慰謝料と所得税
所得税法上所得税が課税されるのは、「儲け」が生じたときです。損害賠償の一種である慰謝料は、損害を負った状態を元の状態に戻すためのもので儲けではないので、損害賠償の範囲を超えない程度の額の慰謝料であれば、所得税は課税されません。
妥当な慰謝料であるという証拠を確保しておくために、離婚協議書や公正証書を作成しておくと良いでしょう。

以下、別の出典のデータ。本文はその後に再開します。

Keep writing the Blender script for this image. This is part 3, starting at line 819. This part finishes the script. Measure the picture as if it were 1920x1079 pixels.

※ここに記載した税金についての情報は一般的なものです。必ず税務署や税理士にそれぞれの案件で課税されるかどうかを確認してから手続きされるよう、お願いいたします。
財産分与と所得税
財産分与額が婚姻期間中に得た財産の額を大幅に超えた場合と、離婚を贈与税や相続税を免れる手段をして使った場合を除いて、財産分与に所得税は課税されません。
財産分与で取得した財産が、妥当な財産であるという証拠を確保しておくために、離婚協議書や公正証書を作成しておくと良いでしょう。

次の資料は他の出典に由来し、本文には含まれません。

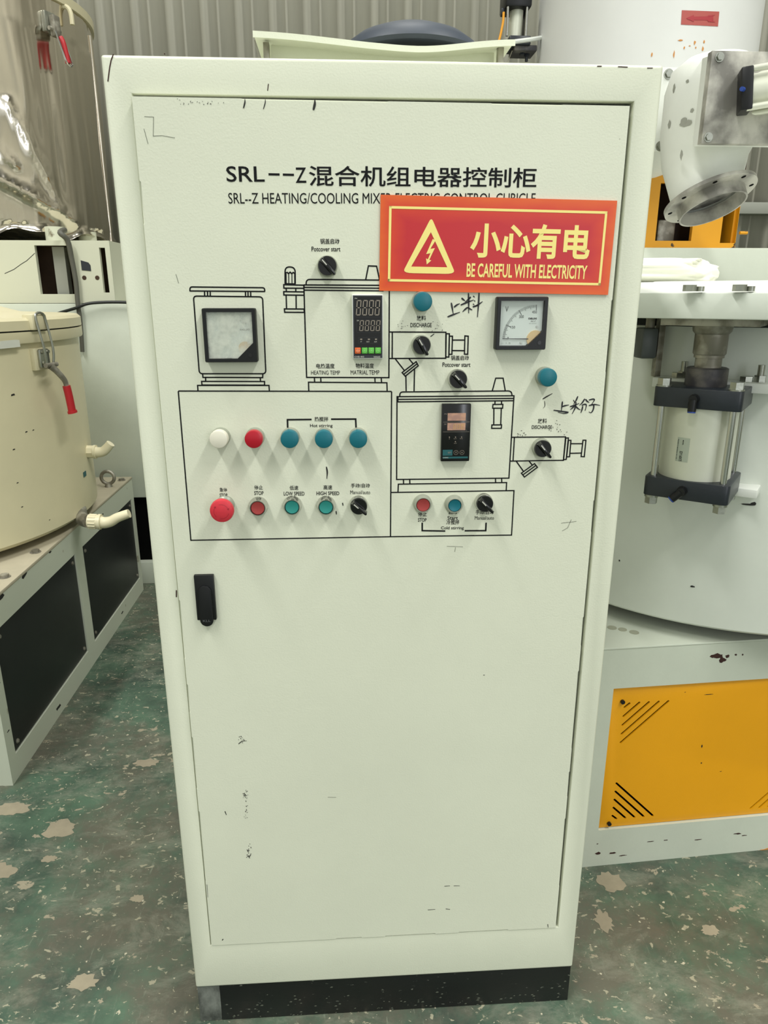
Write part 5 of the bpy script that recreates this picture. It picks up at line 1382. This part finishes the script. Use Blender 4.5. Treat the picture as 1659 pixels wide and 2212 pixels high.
# chamfered neck between the plate and the barrel
def rectring(cx, cz, w_, h_, y): return [(cx - w_, y, cz - h_), (cx + w_, y, cz - h_), (cx + w_, y, cz + h_), (cx - w_, y, cz + h_)]
bm = nb(); A_ = [bm.verts.new(v) for v in rectring(.968, 1.954, .110, .099, .822)]; B_ = [bm.verts.new(v) for v in rectring(.968, 1.956, .112, .101, .86)]; C_ = [bm.verts.new(v) for v in rectring(.955, 2.00, .070, .070, .93)]
for P_, Q_ in ((A_, B_), (B_, C_)):
    for i in range(4): bm.faces.new((P_[i], P_[(i + 1) % 4], Q_[(i + 1) % 4], Q_[i]))
bm.faces.new(A_); bm.faces.new(C_); bevel_all(bm, .02, 3, 60); put('valve_neck', bm, 'chalk', dv)
bm = nb(); q0 = atY(1420, 145, 1.16); q1 = atY(1476, 145, 1.16); q2 = atY(1476, 325, 1.16); Bx(bm, q0.x, 1.14, 1.16, 1.18, q2.z, q0.z, .001); bf = put('tank_flange', bm, 'chalk', dv)
for px, py in ((1444, 160), (1426, 316)):
    p = atY(px, py, 1.16); bm = nb(); hexbolt(bm, p, (0, -1, 0), .0105, .008); put('hex_bolt', bm, 'zinc', bf)
# valve's own air cylinder
dcy = Vector((.93, -.33, .10)).normalized(); s0_ = Vector((.955, .775, 1.962))
vc = thing('air_cylinder', 'dusty silver air cylinder bolted to the grey end plate at the right edge', 'air cylinder', tuple(s0_))
X_ = dcy; Y_ = Vector((0, 0, 1)).cross(X_).normalized(); Z_ = X_.cross(Y_)
MV = Matrix.Identity(4)
for i in range(3): MV[i][0] = X_[i]; MV[i][1] = Y_[i]; MV[i][2] = Z_[i]; MV[i][3] = s0_[i]
bm = nb(); Bx(bm, -.035, -.008, -.045, .045, -.045, .050, .003, MV); put('end_cap', bm, 'black', vc)
bm = nb(); Cy(bm, (-.008, 0, 0), (.3, 0, 0), .040, seg=36, Mx=MV); put('barrel', bm, 'alu', vc)
for y_s in (-.036, .036):
    for z_s in (-.040, .044):
        bm = nb(); Cy(bm, (-.02, y_s, z_s), (.3, y_s, z_s), .0075, seg=12, Mx=MV); put('tie_rod', bm, 'alu', vc)
bm = nb(); Cy(bm, (-.03, -.045, .0), (-.036, -.056, 0), .005, seg=12, Mx=MV); put('air_fitting', bm, 'blue', vc)

# ---- small lid cylinder left of the tall tank, with orange hose
def ay(px, py): return atY(px, py, 1.92)
sc1 = thing('air_cylinder', 'small silver air cylinder with dark ends above the cabinet beside the white tank', 'air cylinder', tuple(ay(1125, 75)))
a = ay(1100, 75); b_ = ay(1136, 10); c0 = ay(1118, 75); c1_ = ay(1119, 12); rr = (b_.x - a.x) / 2 * .88
bm = nb(); Cy(bm, (c0.x, 1.97, c0.z - .005), (c0.x + .004, 1.97, c1_.z + .01), rr, seg=36); put('barrel', bm, 'alu', sc1)
t0, t1_ = ay(1093, 13), ay(1152, -30); bm = nb(); Bx(bm, t0.x, t1_.x, 1.92, 2.04, t0.z, t1_.z, .008); put('end_cap', bm, 'black', sc1)
t0, t1_ = ay(1100, 96), ay(1148, 76); bm = nb(); Bx(bm, t0.x, t1_.x, 1.92, 2.04, t0.z, t1_.z, .006); put('end_cap', bm, 'cyl', sc1)
for px in (1096, 1137):
    q0, q1 = ay(px, 76), ay(px + 1, 10); bm = nb(); Cy(bm, (q0.x, 1.93, q0.z), (q0.x, 1.93, q1.z), .005, seg=12); put('tie_rod', bm, 'chrome', sc1)
bm = nb(); q0, q1 = ay(1139, 76), ay(1149, 10); Bx(bm, q0.x, q1.x, 1.97, 2.03, q0.z, q1.z, .003); put('side_rail', bm, 'cyl_dust', sc1)
bm = nb(); q0 = ay(1086, 27); q1 = ay(1091, 12); Bx(bm, q0.x, q1.x + .004, 1.94, 1.97, q0.z, q1.z, .003); put('air_fitting', bm, 'cyl', sc1)
bm = nb(); Tube(bm, [ay(1088, 26), ay(1087, 45), ay(1084, 62), ay(1080, 80), ay(1074, 100)], .0045, 8, 4); put('orange_hose', bm, 'hose', sc1, label='orange air hose')
# bracket arm to the tank
q0, q1, q2 = ay(1112, 90), ay(1150, 85), ay(1170, 76)
bm = nb(); Tube(bm, [q0 + Vector((0, .0, 0)), q1, q2 + Vector((.004, .03, 0))], .008, 8, 3); arm = put('support_arm', bm, 'chalk', sc1)
bm = nb(); q0, q1 = ay(1113, 94), ay(1162, 108); Bx(bm, q0.x, q1.x, 1.93, 2.03, q1.z, q0.z, .004); put('bracket', bm, 'cyl_dust', sc1)
bm = nb(); q = ay(1145, 106); Cy(bm, (q.x, 1.97, q.z), (q.x, 1.97, q.z - .028), .006, seg=10); Cy(bm, (q.x, 1.97, q.z), (q.x, 1.97, q.z - .012), .011, seg=6); q = ay(1134, 96); Cy(bm, (q.x, 1.96, q.z - .012), (q.x, 1.96, q.z - .024), .010, seg=6); put('nut', bm, 'cyl', sc1)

なお、財産分与の対象が不動産のときは、不動産の名義変更に関する税金についてもご覧ください。
※ ここに記載した税金についての情報は一般的なものです。必ず税務署や税理士にそれぞれの案件で課税されるかどうかを確認してから手続きされるよう、お願いします。
不動産の名義変更に関する税金
財産分与として自宅不動産の名義変更が行なわれる場合、いくつか注意が必要なことがあります(ここでは夫→妻に名義変更が行なわれるとします)。

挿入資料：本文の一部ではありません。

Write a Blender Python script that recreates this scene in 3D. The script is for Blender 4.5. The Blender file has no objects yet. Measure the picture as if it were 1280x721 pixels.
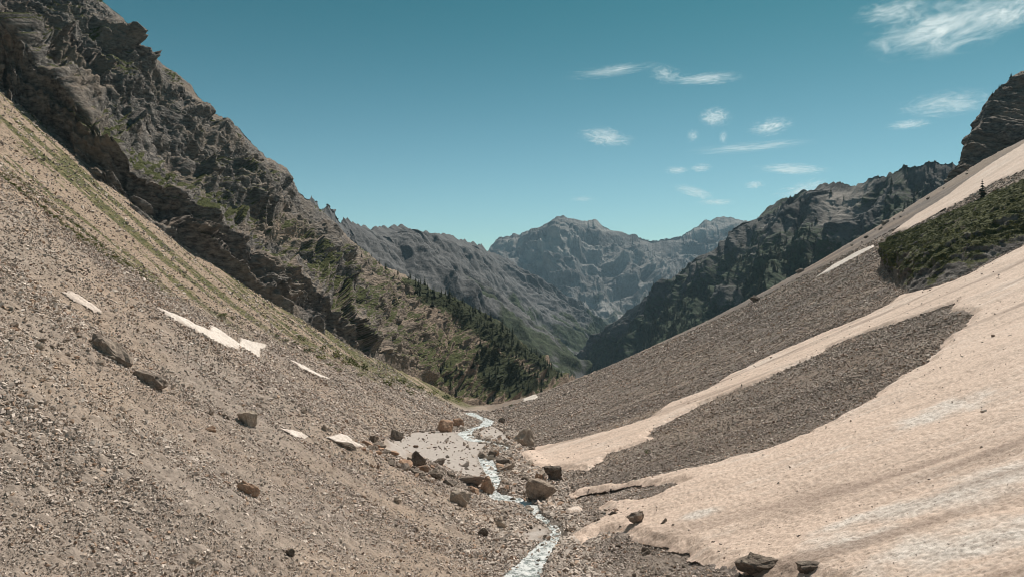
import bpy, bmesh, math, random
import numpy as np
from mathutils import Vector

rnd = random.Random(7)
rng = np.random.default_rng(11)
sc = bpy.context.scene
COL = sc.collection
F = 931.0                      # focal length of the photograph in its own pixels
f4 = np.float32

# ------------------------------------------------------------------ noise
def _hash(ix, iy, iz, s):
    h = (ix.astype(np.uint32) * np.uint32(374761393) + iy.astype(np.uint32) * np.uint32(668265263)
         + iz.astype(np.uint32) * np.uint32(2147483647) + np.uint32(s * 1274126177 & 0xffffffff))
    h = (h ^ (h >> np.uint32(13))) * np.uint32(1274126177)
    h = (h ^ (h >> np.uint32(16))) * np.uint32(2246822519)
    return h ^ (h >> np.uint32(15))

def _u(h):
    return (h & np.uint32(0xffffff)).astype(f4) / f4(16777216.0)

def perlin2(x, y, s=0):
    x = np.asarray(x, f4); y = np.asarray(y, f4)
    ix = np.floor(x).astype(np.int64); iy = np.floor(y).astype(np.int64)
    fx = x - ix; fy = y - iy
    ux = fx * fx * fx * (fx * (fx * 6 - 15) + 10); uy = fy * fy * fy * (fy * (fy * 6 - 15) + 10)
    z0 = np.zeros(1, np.int64)
    def g(dx, dy):
        a = _u(_hash(ix + dx, iy + dy, z0, s)) * f4(6.2831853)
        return np.cos(a) * (fx - dx) + np.sin(a) * (fy - dy)
    a = g(0, 0); b = g(1, 0); c = g(0, 1); d = g(1, 1)
    return ((a + (b - a) * ux) + ((c + (d - c) * ux) - (a + (b - a) * ux)) * uy) * f4(1.5)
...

①離婚成立前に不動産の名義変更手続きを行なうと、登記原因が「財産分与」ではなく「贈与」になりますので、受取人である妻の側に贈与税が発生します。
したがって、離婚成立後(協議離婚であれば役所に離婚の届出を行なった後)に名義変更を行なうことをお薦めします。
離婚成立後に夫が名義変更に必要な書類を渡してくれるのか心配なときは、あらかじめ司法書士に名義変更に必要書類の提出を済ませておいて、離婚成立後に名義変更の手続きを行なってもらうと良いでしょう。
②離婚成立前に不動産の名義変更を行なうと、夫は「居住用財産の3千万円控除」が使えずに、所得税が課税されることがあります。これは、配偶者にはこの控除が適用されないためです。
したがって、離婚成立後に(つまり、夫からみて妻が第三者になってから)名義変更を行なうと良いでしょう。
③不動産の受取人である妻は、登記に必要な登録免許税を負担するのが一般的ですが、夫婦の話合いによりこの負担割合を決めることも可能です。
※ここに記載した税金についての情報は一般的なものです。必ず税務署や税理士にそれぞれの案件で課税されるかどうかを確認してから手続きされるよう、お願いいたします。